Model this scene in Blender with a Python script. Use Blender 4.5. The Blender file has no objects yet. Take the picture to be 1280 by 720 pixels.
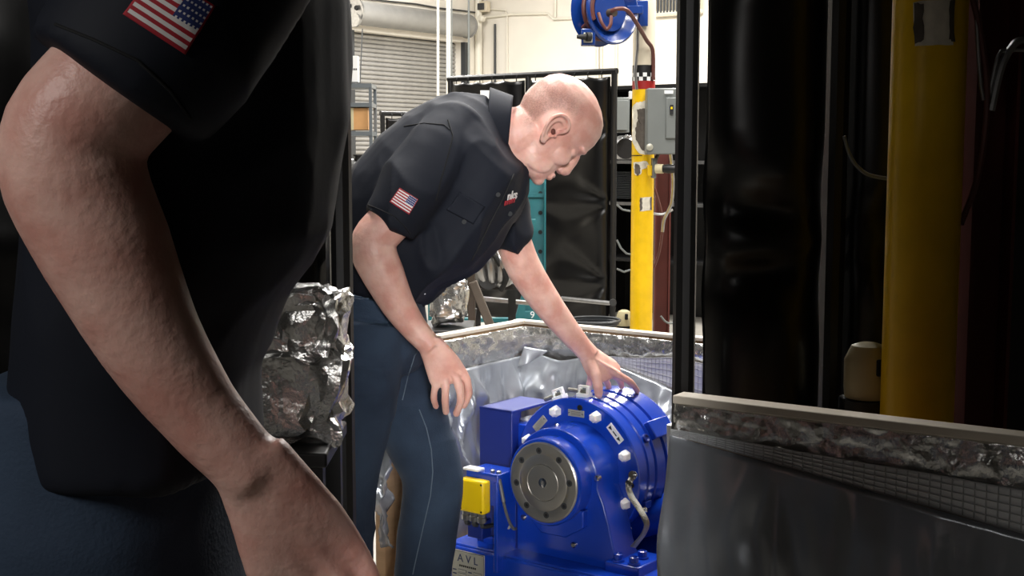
import bpy, bmesh, math, random
from mathutils import Vector, Matrix, noise
from mathutils.bvhtree import BVHTree
random.seed(7)
V = Vector
sc = bpy.context.scene
COL = sc.collection

# ------------------------------------------------------------------ camera
CAMH = 1.4
FPX = 1600.0
PITCH = math.atan(170.0/FPX)
cam_d = bpy.data.cameras.new('camera'); cam = bpy.data.objects.new('camera', cam_d); COL.objects.link(cam)
cam.location = (0, 0, CAMH); cam.rotation_euler = (math.pi/2-PITCH, 0, 0)
cam_d.sensor_width = 36; cam_d.lens = FPX/1280*36; cam_d.clip_start = .05; cam_d.clip_end = 200
sc.camera = cam
# ------------------------------------------------------------------ world, exposure
w = bpy.data.worlds.new('world'); sc.world = w; w.use_nodes = True
w.node_tree.nodes['Background'].inputs[0].default_value = (.8, .9, 1, 1)
w.node_tree.nodes['Background'].inputs[1].default_value = .02
sc.view_settings.view_transform = 'Standard'; sc.view_settings.look = 'None'
sc.view_settings.exposure = 0.0; sc.view_settings.gamma = 1.0
# ------------------------------------------------------------------ ceiling lamps and added fills: (x, y, z, size_x, size_y, watts)
BAY_LAMPS = [(-.6, 3.7, 4.1, .5, 1.6, 125), (.9, 4.0, 4.1, .5, 1.6, 140), (-.2, 7.2, 4.6, .6, 2.0, 150), (1.5, 5.9, 4.3, .5, 1.6, 90),
             (2.1, 8.8, 4.1, .6, 2.0, 260), (-2.5, 12.0, 4.6, .6, 2.0, 330), (2.2, 14.0, 4.6, .6, 2.0, 560), (-1.2, 15.6, 4.6, .6, 2.0, 290)]
AISLE_FILL = [(-1.05, .15, 2.0, .3, .6, 12)]  # unseen fill added to light the foreground arm and column
FILL_LIGHT = ((.12, -.2, 1.75), (-.03, 3.1, 1.1), 17, 2.3)     # unseen softbox added as front fill: place, aim, spread in degrees, watts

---

### AIM
Quote the data exactly, leaving every image out of the copy.

### REPLY
Model this scene in Blender with a Python script. Use Blender 4.5. The Blender file has no objects yet. Take the picture to be 1280 by 720 pixels.
import bpy, bmesh, math, random
from mathutils import Vector, Matrix, noise
from mathutils.bvhtree import BVHTree
random.seed(7)
V = Vector
sc = bpy.context.scene
COL = sc.collection

# ------------------------------------------------------------------ camera
CAMH = 1.4
FPX = 1600.0
PITCH = math.atan(170.0/FPX)
cam_d = bpy.data.cameras.new('camera'); cam = bpy.data.objects.new('camera', cam_d); COL.objects.link(cam)
cam.location = (0, 0, CAMH); cam.rotation_euler = (math.pi/2-PITCH, 0, 0)
cam_d.sensor_width = 36; cam_d.lens = FPX/1280*36; cam_d.clip_start = .05; cam_d.clip_end = 200
sc.camera = cam
# ------------------------------------------------------------------ world, exposure
w = bpy.data.worlds.new('world'); sc.world = w; w.use_nodes = True
w.node_tree.nodes['Background'].inputs[0].default_value = (.8, .9, 1, 1)
w.node_tree.nodes['Background'].inputs[1].default_value = .02
sc.view_settings.view_transform = 'Standard'; sc.view_settings.look = 'None'
sc.view_settings.exposure = 0.0; sc.view_settings.gamma = 1.0
# ------------------------------------------------------------------ ceiling lamps and added fills: (x, y, z, size_x, size_y, watts)
BAY_LAMPS = [(-.6, 3.7, 4.1, .5, 1.6, 125), (.9, 4.0, 4.1, .5, 1.6, 140), (-.2, 7.2, 4.6, .6, 2.0, 150), (1.5, 5.9, 4.3, .5, 1.6, 90),
             (2.1, 8.8, 4.1, .6, 2.0, 260), (-2.5, 12.0, 4.6, .6, 2.0, 330), (2.2, 14.0, 4.6, .6, 2.0, 560), (-1.2, 15.6, 4.6, .6, 2.0, 290)]
AISLE_FILL = [(-1.05, .15, 2.0, .3, .6, 12)]  # unseen fill added to light the foreground arm and column
FILL_LIGHT = ((.12, -.2, 1.75), (-.03, 3.1, 1.1), 17, 2.3)     # unseen softbox added as front fill: place, aim, spread in degrees, watts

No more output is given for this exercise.